Enhanced Birefringence in Phosphates via “Two Steps in One”: d0 Transition Metal Regulation and Fluorination Synergistic Strategy

Birefringence is one of the key properties of optoelectronic functional crystals, which play an indispensable role in angle-phase matching and adjusting the polarization of light; materials with large birefringence in ultraviolet (UV) and deep-ultraviolet (DUV) regions are in urgent need. Phosphates exhibit broad transparency in the UV/DUV region; however, they generally have small birefringence due to the nonpolar symmetry of non-π-conjugated group [PO4]. To ameliorate the intrinsic shortcomings of phosphates and improve their birefringence, herein the “Two Steps in One” strategy is proposed.

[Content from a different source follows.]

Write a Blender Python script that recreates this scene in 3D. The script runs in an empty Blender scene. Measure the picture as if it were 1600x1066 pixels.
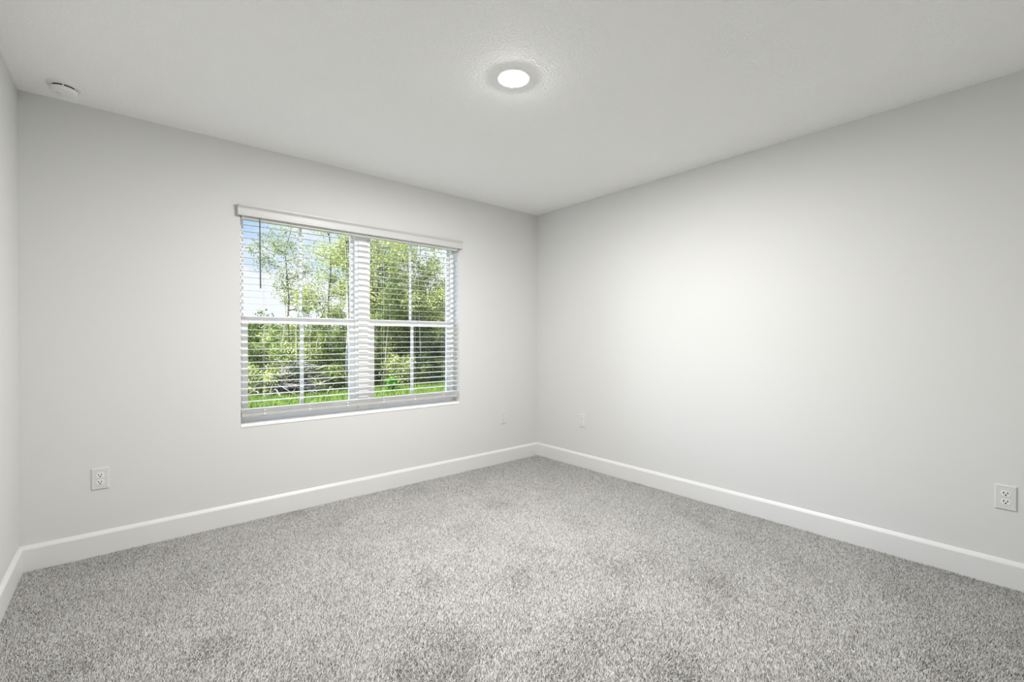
import bpy, bmesh, math, random
import numpy as np
from mathutils import Vector, Matrix

SC = bpy.context.scene
COL = SC.collection
PI = math.pi

# ------------------------------------------------------------------ camera
H = 2.44                                   # ceiling height
XR, XL = 3.206, -0.415                     # right and left wall planes
YW, YB = 3.367, -0.62                      # window wall, wall behind the camera
CAM_Z = 1.179
f_px, yaw, pitch = 708.54, 0.8654876, -0.0044446
cam_d = bpy.data.cameras.new('camera')
cam_d.sensor_fit = 'HORIZONTAL'
cam_d.sensor_width = 36.0
cam_d.lens = 36.0 * f_px / 1600.0
cam_d.clip_start = 0.02
cam_d.clip_end = 300
cam = bpy.data.objects.new('camera', cam_d)
COL.objects.link(cam)
fw = Vector((math.cos(yaw) * math.cos(pitch), math.sin(yaw) * math.cos(pitch), math.sin(pitch)))
rt = Vector((math.sin(yaw), -math.cos(yaw), 0))
up = rt.cross(fw)
cam.matrix_world = Matrix(((rt.x, up.x, -fw.x, 0), (rt.y, up.y, -fw.y, 0), (rt.z, up.z, -fw.z, CAM_Z), (0, 0, 0, 1)))
SC.camera = cam

# ------------------------------------------------------------------ colour management
SC.view_settings.view_transform = 'Standard'
SC.view_settings.look = 'None'
SC.view_settings.exposure = 0.0
SC.view_settings.gamma = 1.0
SC.view_settings.use_curve_mapping = False
SC.cycles.max_bounces = 16
SC.cycles.diffuse_bounces = 12
SC.cycles.transparent_max_bounces = 16
SC.cycles.sample_clamp_indirect = 8.0
SC.cycles.caustics_reflective = False
SC.cycles.caustics_refractive = False

# ------------------------------------------------------------------ sky
SKY_STRENGTH = 1.1
LAMP_RADIANCE = 2000.0
SUN_STRENGTH = 22.0
SUN_FROM = (-0.60, -0.10, 0.79)           # direction towards the sun, over the left end of the house
SKY_FILL = 13.0                               # bright lobe added in the unseen sky, lights jambs and right wall
w = bpy.data.worlds.new('sky')
SC.world = w
w.use_nodes = True
nt = w.node_tree
nt.nodes.clear()
N = nt.nodes.new
Lk = nt.links.new
out = N('ShaderNodeOutputWorld')
bg = N('ShaderNodeBackground')
tc = N('ShaderNodeTexCoord')
sep = N('ShaderNodeSeparateXYZ')
Lk(tc.outputs['Generated'], sep.inputs[0])
mp = N('ShaderNodeMapping')
mp.inputs['Scale'].default_value = (1.0, 1.0, 2.2)
mp.inputs['Location'].default_value = (0.35, 0.1, 0.0)
Lk(tc.outputs['Generated'], mp.inputs[0])
no = N('ShaderNodeTexNoise')
no.inputs['Scale'].default_value = 5.0
no.inputs['Detail'].default_value = 7
no.inputs['Roughness'].default_value = 0.55
Lk(mp.outputs[0], no.inputs['Vector'])
grad = N('ShaderNodeMapRange')                       # low sky is whiter
grad.inputs['From Min'].default_value = 0.10
grad.inputs['From Max'].default_value = 0.26
grad.inputs['To Min'].default_value = 0.28
grad.inputs['To Max'].default_value = -0.10
Lk(sep.outputs['Z'], grad.inputs['Value'])
ad = N('ShaderNodeMath')
ad.operation = 'ADD'
Lk(no.outputs['Fac'], ad.inputs[0])
Lk(grad.outputs[0], ad.inputs[1])
rp = N('ShaderNodeValToRGB')
rp.color_ramp.elements[0].position = 0.46
rp.color_ramp.elements[0].color = (0.46, 0.66, 1.0, 1)
rp.color_ramp.elements[1].position = 0.68
rp.color_ramp.elements[1].color = (0.93, 0.95, 1.0, 1)
Lk(ad.outputs[0], rp.inputs[0])
Lk(rp.outputs[0], bg.inputs[0])
# extra brightness added to the out-of-view sky, sunward and high, as fill
dt = N('ShaderNodeVectorMath')
dt.operation = 'DOT_PRODUCT'
gs = Vector((-0.72, 0.20, 0.66)).normalized()
dt.inputs[1].default_value = gs
Lk(tc.outputs['Generated'], dt.inputs[0])
gm = N('ShaderNodeMapRange')
gm.interpolation_type = 'SMOOTHSTEP'
gm.inputs['From Min'].default_value = 0.42
gm.inputs['From Max'].default_value = 0.95
gm.inputs['To Min'].default_value = SKY_STRENGTH
gm.inputs['To Max'].default_value = SKY_STRENGTH + SKY_FILL
Lk(dt.outputs['Value'], gm.inputs['Value'])
Lk(gm.outputs[0], bg.inputs[1])
Lk(bg.outputs[0], out.inputs[0])

sun_d = bpy.data.lights.new('sun', 'SUN')
sun_d.energy = SUN_STRENGTH
sun_d.angle = math.radians(0.6)
sun_d.color = (1.0, 0.96, 0.88)
sun = bpy.data.objects.new('sun', sun_d)
COL.objects.link(sun)
sun.location = (-12, -2, 16)
sun.rotation_euler = (-Vector(SUN_FROM)).to_track_quat('-Z', 'Y').to_euler()


# ------------------------------------------------------------------ materials
def mat(name, color, rough=0.5, spec=0.5, bump=None, var=None, metal=0.0):
    """principled material; bump = (scale, strength, distance, kind); var = (scale, colour2, detail)"""
    m = bpy.data.materials.new(name)
    m.use_nodes = True
    t = m.node_tree
    b = t.nodes['Principled BSDF']
    b.inputs['Base Color'].default_value = (*color, 1)
    b.inputs['Roughness'].default_value = rough
    b.inputs['Specular IOR Level'].default_value = spec
    b.inputs['Metallic'].default_value = metal
    c = t.nodes.new('ShaderNodeTexCoord')
    if var:
        n = t.nodes.new('ShaderNodeTexNoise')
        n.inputs['Scale'].default_value = var[0]
        n.inputs['Detail'].default_value = var[2]
        t.links.new(c.outputs['Object'], n.inputs['Vector'])
        r = t.nodes.new('ShaderNodeValToRGB')
        r.color_ramp.elements[0].position = 0.36
        r.color_ramp.elements[0].color = (*color, 1)
        r.color_ramp.elements[1].position = 0.64
        r.color_ramp.elements[1].color = (*var[1], 1)
        t.links.new(n.outputs['Fac'], r.inputs[0])
        t.links.new(r.outputs[0], b.inputs['Base Color'])
    if bump:
        n = t.nodes.new('ShaderNodeTexNoise')
        n.inputs['Scale'].default_value = bump[0]
        n.inputs['Detail'].default_value = 3
        t.links.new(c.outputs['Object'], n.inputs['Vector'])
        src = n.outputs['Fac']
        if bump[3] == 'knock':                       # flattened blobs of a knock-down ceiling
            r = t.nodes.new('ShaderNodeValToRGB')
            r.color_ramp.elements[0].position = 0.44
            r.color_ramp.elements[1].position = 0.56
            t.links.new(src, r.inputs[0])
            src = r.outputs[0]
        bp = t.nodes.new('ShaderNodeBump')
        bp.inputs['Strength'].default_value = bump[1]
        bp.inputs['Distance'].default_value = bump[2]
        t.links.new(src, bp.inputs['Height'])
        t.links.new(bp.outputs[0], b.inputs['Normal'])
    return m


M_WALL = mat('wall_paint', (0.665, 0.667, 0.658), 0.62, 0.35, (160, 0.12, 0.001, 'noise'))
M_CEIL = mat('knockdown_ceiling', (0.965, 0.965, 0.962), 0.85, 0.2, (75, 0.45, 0.003, 'knock'))
M_TRIM = mat('trim_paint', (0.72, 0.718, 0.712), 0.38, 0.5)
M_RETURN = mat('window_return_paint', (0.86, 0.86, 0.86), 0.5, 0.4)
M_VINYL = mat('white_vinyl', (0.93, 0.935, 0.945), 0.35, 0.5)
M_SILL = mat('sill_stone', (0.93, 0.93, 0.93), 0.22, 0.5, None, (14, (0.88, 0.885, 0.89), 5))
M_BLIND = mat('blind_slat', (0.82, 0.82, 0.81), 0.42, 0.5)
M_RAIL_SHADED = mat('blind_rail_shaded', (0.50, 0.497, 0.485), 0.45, 0.4)  # white rail greyed, the shade on its room face is in the colour
M_VAL = mat('blind_valance', (0.60, 0.60, 0.594), 0.42, 0.5)
M_CORD = mat('blind_cord', (0.78, 0.78, 0.78), 0.8, 0.2)
M_WAND = mat('backlit_plastic', (0.10, 0.105, 0.12), 0.3, 0.5)  # backlit darkness of the wand put into its base colour
M_PLATE = mat('outlet_plate', (0.655, 0.655, 0.655), 0.3, 0.5)
M_RECEPT = mat('receptacle_face', (0.80, 0.80, 0.79), 0.3, 0.5)
M_DARK = mat('slot_black', (0.012, 0.012, 0.012), 0.8, 0.1)
M_STEEL = mat('screw_steel', (0.7, 0.7, 0.7), 0.35, 0.5, None, None, 0.6)
M_SMOKE = mat('detector_plastic', (0.84, 0.84, 0.835), 0.4, 0.5)
M_LAMPTRIM = mat('lamp_trim', (0.95, 0.945, 0.935), 0.35, 0.5)
M_BACK = mat('carpet_backing', (0.16, 0.155, 0.145), 0.95, 0.05)
M_SIDING = mat('siding', (0.7, 0.7, 0.68), 0.7, 0.3)

M_LENS = bpy.data.materials.new('led_lens')
M_LENS.use_nodes = True
_t = M_LENS.node_tree
_t.nodes.clear()
_e = _t.nodes.new('ShaderNodeEmission')
_e.inputs[0].default_value = (1.0, 0.985, 0.962, 1)
_e.inputs[1].default_value = LAMP_RADIANCE
_o = _t.nodes.new('ShaderNodeOutputMaterial')
_t.links.new(_e.outputs[0], _o.inputs[0])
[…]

In the first step, by introducing the d0 transition metal (d0-TM) octahedral, a series of phosphates including d0-TM cations (Ti4+, Nb5+, V5+, and Mo6+) with second-order Jahn–Teller (SOJT) distortion effect are screened out from inorganic crystal structure database (ICSD), as compared to phosphates containing alkali metals and alkaline earth metals, the birefringence of the phosphates including d0-TM cations increases of one or two orders of magnitude (ranging from 0.07 to 0.20). To further explore the enhancement of birefringence, the traditional d0-TM octahedron [TiO6] is further fluorinated in step two, resulting in a birefringence improvement from LiTiOPO4 (Δn = 0.17) to F-containing TiPO4F (Δn = 0.20). To verify the effectiveness of our strategy and clarify the inner mechanism, first-principles analysis is conducted. The result shows that [TMO6] distorted octahedral groups and the fluorinated [TMOF] group are the main contributors to excellent birefringence. This study provides a further theoretical basis for exploring birefringent materials.